Simon J. Evenett | 16 Sep 2010

The Seventh Report of the Global Trade Alert, drawing upon over 1200 investigations of state measures, reveals that while 2010 has seen a substantial recovery in world trade, governments have continued to discriminate against foreign commercial interests. Moreover, recovery does not seem to have affected the rate at which governments resort to protectionist measures. One reaction to this finding is to argue that the discrimination cannot be that significant if world trade is recovering so quickly.
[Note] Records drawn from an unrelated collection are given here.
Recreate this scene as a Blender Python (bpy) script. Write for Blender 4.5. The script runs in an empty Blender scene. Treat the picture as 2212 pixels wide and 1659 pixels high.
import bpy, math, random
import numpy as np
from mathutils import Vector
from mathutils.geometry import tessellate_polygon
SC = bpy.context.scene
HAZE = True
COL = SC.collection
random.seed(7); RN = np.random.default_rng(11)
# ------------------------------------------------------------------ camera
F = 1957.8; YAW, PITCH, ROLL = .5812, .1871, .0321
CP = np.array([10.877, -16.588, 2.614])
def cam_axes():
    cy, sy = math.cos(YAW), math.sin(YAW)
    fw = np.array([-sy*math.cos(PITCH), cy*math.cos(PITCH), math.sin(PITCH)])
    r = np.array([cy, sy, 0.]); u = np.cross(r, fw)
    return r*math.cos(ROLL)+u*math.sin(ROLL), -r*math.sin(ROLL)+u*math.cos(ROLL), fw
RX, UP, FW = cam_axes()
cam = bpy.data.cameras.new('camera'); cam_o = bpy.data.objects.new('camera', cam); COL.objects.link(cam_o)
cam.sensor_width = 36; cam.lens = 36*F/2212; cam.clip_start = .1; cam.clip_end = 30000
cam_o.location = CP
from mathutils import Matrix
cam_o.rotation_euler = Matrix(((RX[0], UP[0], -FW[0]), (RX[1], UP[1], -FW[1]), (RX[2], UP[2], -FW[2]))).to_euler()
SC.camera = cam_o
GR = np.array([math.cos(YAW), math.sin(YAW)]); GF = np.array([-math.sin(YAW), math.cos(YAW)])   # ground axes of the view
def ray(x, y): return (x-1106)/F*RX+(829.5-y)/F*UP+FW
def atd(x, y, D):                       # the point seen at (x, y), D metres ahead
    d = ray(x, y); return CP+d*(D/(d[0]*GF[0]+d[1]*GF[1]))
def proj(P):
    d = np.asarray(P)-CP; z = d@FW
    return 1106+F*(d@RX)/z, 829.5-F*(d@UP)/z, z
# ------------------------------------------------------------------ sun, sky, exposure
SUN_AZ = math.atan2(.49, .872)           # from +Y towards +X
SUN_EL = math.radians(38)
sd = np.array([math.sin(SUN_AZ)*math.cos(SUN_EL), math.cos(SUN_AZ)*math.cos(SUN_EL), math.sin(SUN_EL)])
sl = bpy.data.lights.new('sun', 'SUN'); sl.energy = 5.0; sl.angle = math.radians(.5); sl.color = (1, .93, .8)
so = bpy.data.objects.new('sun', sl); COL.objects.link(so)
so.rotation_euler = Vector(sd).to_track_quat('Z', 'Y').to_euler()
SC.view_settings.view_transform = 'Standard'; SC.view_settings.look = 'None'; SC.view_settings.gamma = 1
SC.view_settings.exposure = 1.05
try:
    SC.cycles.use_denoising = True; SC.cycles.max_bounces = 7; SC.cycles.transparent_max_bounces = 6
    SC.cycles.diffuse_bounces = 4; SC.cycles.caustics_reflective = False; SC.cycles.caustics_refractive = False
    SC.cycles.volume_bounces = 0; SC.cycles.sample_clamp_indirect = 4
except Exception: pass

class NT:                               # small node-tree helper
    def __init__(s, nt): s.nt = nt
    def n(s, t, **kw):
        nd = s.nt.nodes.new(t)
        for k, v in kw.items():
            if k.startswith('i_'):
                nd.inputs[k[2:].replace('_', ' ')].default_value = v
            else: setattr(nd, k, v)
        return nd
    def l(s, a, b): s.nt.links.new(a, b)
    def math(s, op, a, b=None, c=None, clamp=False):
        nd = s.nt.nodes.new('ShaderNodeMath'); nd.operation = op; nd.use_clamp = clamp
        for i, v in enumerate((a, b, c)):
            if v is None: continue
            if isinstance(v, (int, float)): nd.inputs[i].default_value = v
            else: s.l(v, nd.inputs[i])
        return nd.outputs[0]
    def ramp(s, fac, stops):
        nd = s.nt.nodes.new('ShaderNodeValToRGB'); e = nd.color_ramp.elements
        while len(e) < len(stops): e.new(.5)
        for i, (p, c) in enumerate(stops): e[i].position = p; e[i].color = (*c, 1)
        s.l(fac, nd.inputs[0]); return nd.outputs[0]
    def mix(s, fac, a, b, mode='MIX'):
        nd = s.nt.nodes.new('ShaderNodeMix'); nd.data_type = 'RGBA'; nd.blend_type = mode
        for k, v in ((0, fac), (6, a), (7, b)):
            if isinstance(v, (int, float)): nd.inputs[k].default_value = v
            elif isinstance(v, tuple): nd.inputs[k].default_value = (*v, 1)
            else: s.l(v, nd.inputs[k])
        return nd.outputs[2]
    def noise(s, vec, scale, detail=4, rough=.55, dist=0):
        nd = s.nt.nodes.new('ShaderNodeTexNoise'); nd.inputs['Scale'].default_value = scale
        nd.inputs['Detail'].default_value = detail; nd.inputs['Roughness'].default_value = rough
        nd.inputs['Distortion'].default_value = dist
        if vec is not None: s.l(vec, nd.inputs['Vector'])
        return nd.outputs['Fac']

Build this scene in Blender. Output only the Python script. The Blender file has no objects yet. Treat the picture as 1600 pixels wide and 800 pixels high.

This Report shows that such a reaction overlooks the fact that many of the largest trading nations have implemented export promotion schemes over the past 12-18 months and that the rebound in world trade has been underwritten by subsidies, cheap access to credit, and tax rebates and exemptions for exporters. These findings highlight that contemporary discrimination against foreign commercial interests need not be commerce-reducing, like the across-the-board tariff increases of the 1930s. The composition of contemporary protectionism is much different from its counterpart in the Great Depression.

This Report also has a regional focus on developments in Latin America. Governments in this region have differed markedly in their resort to protectionism and several country studies shed light on the factors responsible. Detailed reports of each nation's resort to protectionism and harm done by the protectionism of others will further facilitate comparisons within the region.